There are risks in acceding to these new, more extended resolutions. The feuding within the council could stretch on for months, the mutual hostilities hardening, and the noose around Saddam loosening with every delay. The question must be asked, though: Do these concerns justify outright rejection of a compromise? What’s the harm in holding off an invasion, even for several months? Yes, it would mean U.S. troops, many of them reservists, have to wait around and possibly fight in the summer heat. But logistical timetables shouldn’t govern military decisions (that was how nations plunged into World War I), and inconvenience is never a good rationale for war. Nor has anyone argued that Saddam or his stockpiles constitute an imminent threat. In his Los Angeles Times column last Sunday, William Arkin, whose sources inside war-planning circles are the envy of every Pentagon reporter, wrote that U.S. Air Force officers have serious doubts whether Iraq’s biochemical stockpiles are militarily useful. (Here’s a nightmare scenario: We invade Iraq, emerge victorious, and install a friendly government, whose officials then tell us, “Oh, by the way, we’ve hunted around for all Saddam’s weapons of mass destruction, and there don’t seem to be any.”)

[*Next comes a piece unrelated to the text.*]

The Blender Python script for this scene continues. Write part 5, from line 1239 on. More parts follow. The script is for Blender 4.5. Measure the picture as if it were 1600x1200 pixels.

On the other hand, accepting one of the alternative proposals offers considerable advantages to all but the most inveterate hawks and doves. Setting specific goals and firm deadlines—which U.N. Resolution 1441, possibly by design, failed to do—will put everyone to the test. Saddam won’t be able to wriggle free by issuing a decree here and dismantling a weapon of his own choosing there. Hans Blix will not be able to say, “The Iraqis are obstructing here, but cooperating there.” The question will be binary—”Have they accomplished the specified task by the specified date, yes or no?” By the same standard, the French and Russians will no longer be able to tout the cooperation and ignore the obstructions, nor will the Americans be able to do the reverse. Which may mean, of course, that this resolution, too, will break down—at least if Jacques Chirac wants peace, and George Bush war, at any price.